UCLA

Fault-tolerant control is an essential component in modern process industries as abnormal situations account for over $20 billion in lost annual revenue in the US alone. Traditionally, control systems rely on centralized control architectures utilizing dedicated wired links to measurement sensors and control actuators to operate a plant at desired conditions and a separate monitoring system for detecting faults. While this paradigm to process operations and control has been successful, modern chemical plants that rely on highly automated processes to maintain robust operations and efficient production are vulnerable to abnormal situations like, for example, actuator faults.
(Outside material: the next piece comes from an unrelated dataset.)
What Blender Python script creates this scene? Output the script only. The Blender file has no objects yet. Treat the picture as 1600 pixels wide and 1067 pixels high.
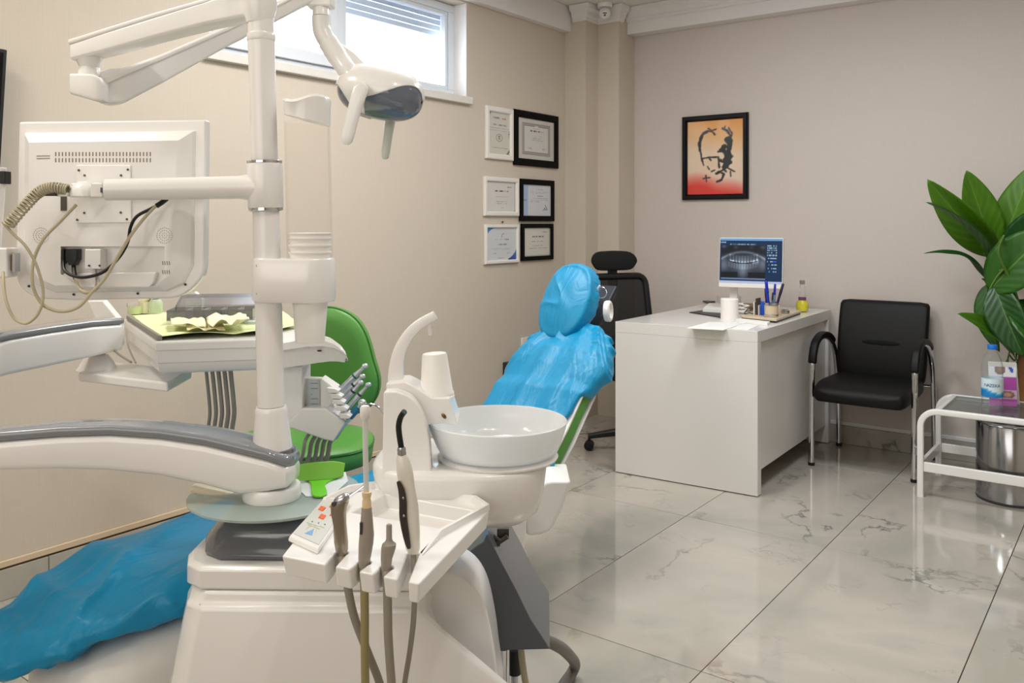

Loss of control in a chemical process can lead to the waste of raw materials and energy resources, as well as downtime and production losses but most importantly it may lead to personnel injury or death and/or environmental hazard. This issue has prompted significant research efforts in the integration and application of fault-tolerant control to existing legacy control systems. This dissertation will present a paradigm shift to the existing approach of designing control systems and monitoring systems in that it proposes to design distributed control systems that are stabilizing, robust and optimal, and whose design leads to closed-loop system structures that facilitate fault isolation with the flexibility to not only avert disaster in the case of an abnormal situation but maintain optimal plant operation. To present our method of fault-tolerant control, we will focus on a broad class of non-linear process systems subject to disturbances and persistent control actuator faults. In general terms, the method includes the design of distributed model predictive control laws combined with a fault-detection and isolation approach based on process models and fault-free data that leads to successful detection and isolation of an actuator fault. After isolation of an actuator fault, the fault-tolerant control system estimates the fault magnitude, calculates a new optimal operating point, and ultimately reconfigures the distributed model predictive control system to maintain stability of the process in an optimal manner. Throughout the thesis, detailed examples of large-scale chemical process systems are used to demonstrate the approach.